Newton stirred understandable controversy and the ire of feminists (like Susan Sontag, heard politely but succinctly nailing why on a TV talk show) for images that seemed to fetishize objectification of and violence against the female body—even if his women also often struck dominating stances. His toying with disability, S&M, grotesquerie, bestiality, raw meat, and other taboos can still be hard to defend. At the start here, he makes a crass impression on a shoot, telling an entirely naked model “Now don’t look poverty-stricken, look incredible!”

But gradually that impression turns around. Many of his camera subjects including Grace Jones, Claudia Schiffer, Charlotte Rampling and Isabella Rossellini (the most analytically insightful commentator here) say they actually felt empowered by their work for him. And while some critics equated his work with that of Nazi propagandist Leni Riefenstahl, who likewise celebrated imperious physical perfection, Newton’s love/hate relationship towards similar aesthetic standards came from a very different place: He was a German Jew who barely escaped the concentration camps. (It’s also notable that despite the playboy expectations raised by his work, wife June Browne was his sole private and most important professional collaborator for fifty-odd years.)

I still feel highly ambivalent about his work, but The Bad and the Beautiful gives it surprising context, while revealing its creator as a far nicer, good-humored man than one would have expected. It’s available through local virtual cinemas including BAMPFA and Rafael Film Center.

Rad

And now for something completely stupid: A 1986 BMX bikesploitation epic from the director of Smokey and the Bandit that was universally trashed upon release, but since has gained a significant cult following. (By some estimates, it is the movie with the widest-ever disparity between critical and general-audience scoring.) Unavailable for years, Rad has finally been restored and re-released (On Demand and on Blu-ray) by Vinegar Syndrome. Is it a piece of laughable Roller Boogie-esque crap? Ohhhh yeah, at least in the realms of plot, dialogue and acting. On the other hand, are the biking stunts incredible? Ohhhh yes.

A famed stuntman and stunt coordinator, Hal Needham was not exactly a distinguished director, with an ouevre mostly consisting of lesser Burt Reynolds vehicles and increasingly under-radar Bandit sequels (including something from 1994 with the Dadaist title Bandit: Bandit Bandit). But he sure knew how to film stunts, handling the bicycle acrobatics here at least as majestically as he did car crashes elsewhere.

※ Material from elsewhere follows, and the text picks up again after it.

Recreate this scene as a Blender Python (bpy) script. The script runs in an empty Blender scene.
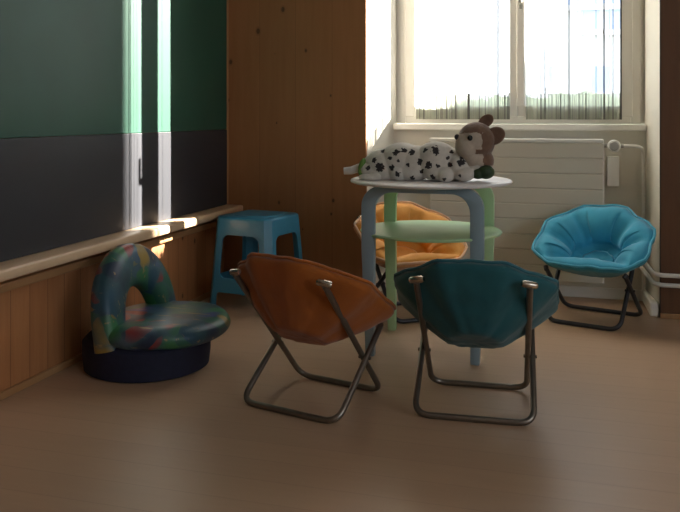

Rad is asinine in exactly the “Let’s save Pop’s farm by putting on a show!” way you’d expect, with terrible performances by slumming grownup actors including Jack Weston and Talia Shire, as well as much horrible ’80s rock soundtracked. Adding further cheese value is female lead Lori Loughlin playing a teen (and clearly doing none of her own bike stunts) just two years before becoming America’s Mom on Full House, albeit several decades before becoming America’s Favorite College Bribery Scandal Felon Mom. She figures heavily in a school-dance sequence that is the camp highlight here. (Wait till you see the biker bad boys do their eurotrash new wave moves). Still, as idiotic as it often is, Rad ascends to eye-candy heaven whenever it simply captures some of the sport’s then-best riders doing their thing, often in glorious slow-motion.